Which, on the surface, would seem anathema to today's athlete, where the fragility of egos routinely threatens to crack a program's core. Instead, Long, his staff, and, most notably, his players, have made it cool to be tough in a world that covets coddling.

"Where you really find out the truth about a program is when (recruits) visit and you put them with your players," Long said. "If they fit in with your culture, if they fit in with your players, they're going to have a great chance to succeed. If they don't fit in with your players, they don't usually come here. Just because there's a five-star guy out there who we're recruiting, he might not fit in, mostly because he didn't fit in with our players or our players didn't think he fit in with our team.

"What we're getting with our recent success is that we're getting into homes that we weren't able to before, and we're getting similar kids. We have very good young men in our program. We have very few issues and very few problems. They are kids that come here with the right attitude. They want to work hard, they want to get better and they want to get a degree. A lot of times, that's not the guy that's on ESPN, because those guys want something else. We don't always get those guys, but what we do get are guys who want to be good football players and want to be part of a team."

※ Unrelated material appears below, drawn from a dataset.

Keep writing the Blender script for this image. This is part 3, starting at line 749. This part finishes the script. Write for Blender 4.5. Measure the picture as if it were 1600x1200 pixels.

One directed by a staff that has won 22 of its last 28 games, has muscled its way into the Top 25 for the first time in 30 years and has posted consecutive 11-win seasons for the first time in the program's 94-year history.

And one that will begin the 2017 season intact for the third straight year, save former Aztec defensive lineman Ernie Lawson, who joined the staff as the team's defensive line coach last season.

"Most head coaches won't admit this, (but) head coaches have very little to do with who we get in recruiting," Long said. "Because of rules, (head coaches) can only see (recruits) one time off campus and then see them when they come for their official visit. Assistant coaches can see them once a week. They develop personal relationships with recruits. Recruits get comfortable with coaches. If you lost a really good coach and recruiter who had a great relationship who had a great relationship with the recruit, chances are you're going to lose the recruit, too.

"Our football program is very stable. We've been good for a long time. The coaching staff is very stable; we lose very few coaches. The kids in our program attract kids who are like themselves and, because of that, we have less likelihood of people jumping from us after they commit than other people do.

"If you have a bad year, you're not going to have near the success in recruiting. But if you have a kid who has gotten comfortable and friendly with a coach he can trust, and it's coming up to signing day and that coach leaves, there's a real good chance that kid is going to go someplace else."

Not now. Not for the foreseeable future. And, if Long's staff has its way, not until they've grabbed hold of a much higher rung on the ladder.

"When we were at the (American Football Coaches Association) convention last month, I can't begin to tell you how many people stopped and talked to us about how much they love the way we play football --- defensively, offensively, special teams," Horton said. "They'd say, 'Man, you guys play football the way it's supposed to be played.' When we're out recruiting we're hearing a lot of high school coaches tell us that they really like our style, that they like the things we do.

"It's the success of our kids that's allowing us to take that next step. The last two years, winning games and winning championships and winning bowl games has helped us take a step up into being a Top 25 team. If (the staff) can continue to stay together and keep moving in the direction we are now, why can't we climb even higher?"